I couldn't tell if your comment was a joke, but it is worth mentioning the 8-bit microcontrollers like TinyAVR still fill a niche where every joule and cent counts.
- Not just more power-efficient, but also a little more memory efficient because pointers are only half as big and so don't take up as much space in the cache. Lower-bit chips are also smaller (which could translate into faster clock and/or more functional units per superscaler core and/or more cores per die).
Part of the problem with these discussion is that often when people say "64-bit" vs "32-bit" they are also considering all the new useful instructions that were added to the new instruction set generation. But a true "apples-to-apples" comparison between "32-bit" and "64-bit" should be using almost identical whose only difference is the datapath and pointer size.

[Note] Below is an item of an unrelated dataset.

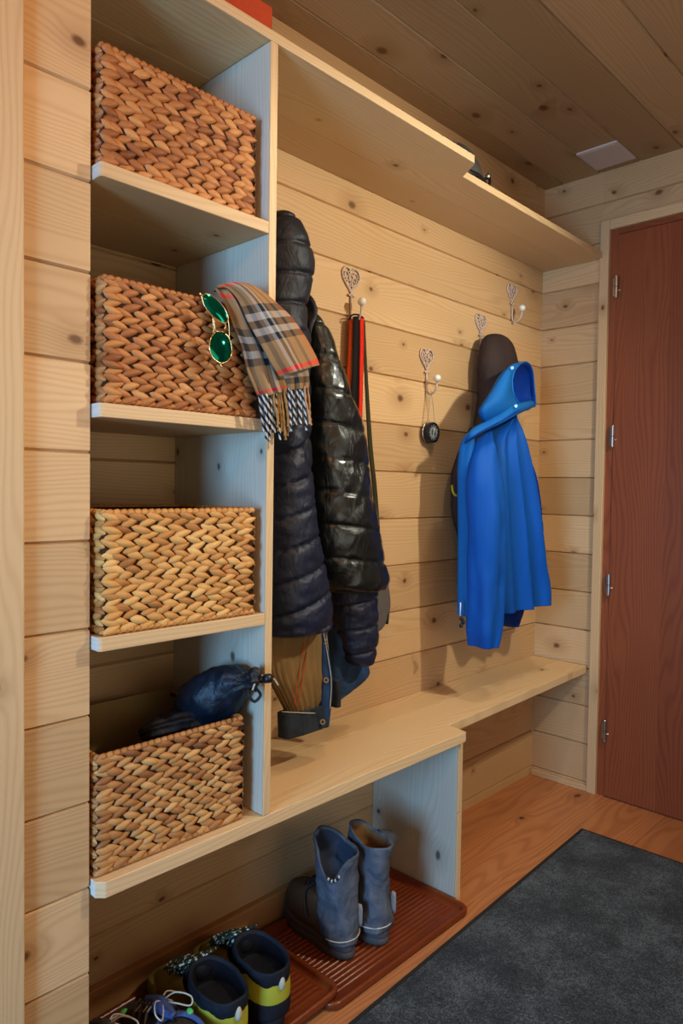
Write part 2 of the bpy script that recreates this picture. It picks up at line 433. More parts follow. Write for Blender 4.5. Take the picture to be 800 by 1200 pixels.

I feel that the programs and games I run shouldn't really need more than 4GB memory anyway, and the occasion instance that the extra precision of 64-bit math is useful could be handled by emulating the 64-bit math with the compiler adding a couple extra 32-bit instructions.
- Just reading about this...turns out nommu Linux can use vfork(), which unlike fork() shares the parent's address space. Another drawback is that vfork's parent process gets suspended until the child exits or calls execve().